The climb begins with a jaunt up a steep chute filled with snow. We took this portion carefully as we didn't want to have the wrong footing and slide back down again. Once up and across this patch, the trail continues its steep ascent with a narrow path of loose gravel and rocks. At some points the rocks are so loose, you wonder when the landslide will occur that brings them all down. The vertical on this trail may be the steepest I have seen, but it was worth the effort to get to Monashee Lake.

Once through the worst of the elevation, the real winter wonderland began for us. Due to the snow, the trail pretty much disappeared with few to no markers. We found our way to Monashee Lake by following a fellow hiker's prints in the snow. Hiking poles were a lifesaver on this trip. Without them, I would have not felt safe navigating through the snow. This is a reminder to myself: Always bring hiking poles even if you think you don't need them!

This stretch of trail was definitely the hardest for me. With the sun high in the sky, melting the top layers of snow, the 'trail' became slippery. Knowing that there was a potential cliff meters away really made us dig our boots and hiking poles in and go step by step. I wasn't about to slip and find out how far the fall was! A character-building experience, to say the least.

Camping at Monashee Lake

Arriving at Monashee Lake was a relief, no more snowy cliffs to navigate! The lake was near frozen and surrounding area covered with many feet of snow, but we managed to make a nice campsite for ourselves to hunker down for the night. We were very lucky to be up there with beautiful clear skies, otherwise, we would have frozen. As soon as the sun went down we called it a night and bundled in our sleeping bags. But before then, we enjoyed the beautiful vistas surrounding the lake.

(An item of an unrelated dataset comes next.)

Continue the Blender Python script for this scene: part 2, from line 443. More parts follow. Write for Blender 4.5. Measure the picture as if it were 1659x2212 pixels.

Monashee Lake is nestled between Mt Severide and Pinnacle Peak. It is a great place for a base camp in order to go day hike the surrounding ridges and peaks. I would definitely go back again to do more exploring. Stacy and I left the boys at camp and went and did a little trailblazing. We didn't get too far because of the snow, but every time we got onto a ridge we wanted to see what was over the next ridge. So, you can see why day hikes would be necessary here if you want to fully take in the area.

This backpacking trip was one of the most unique hiking experiences of my life. While I do prefer beautiful summer alpine meadows, there is a certain charm about experiencing a place still frozen in winter. And the added bonus of a new challenge is always welcome.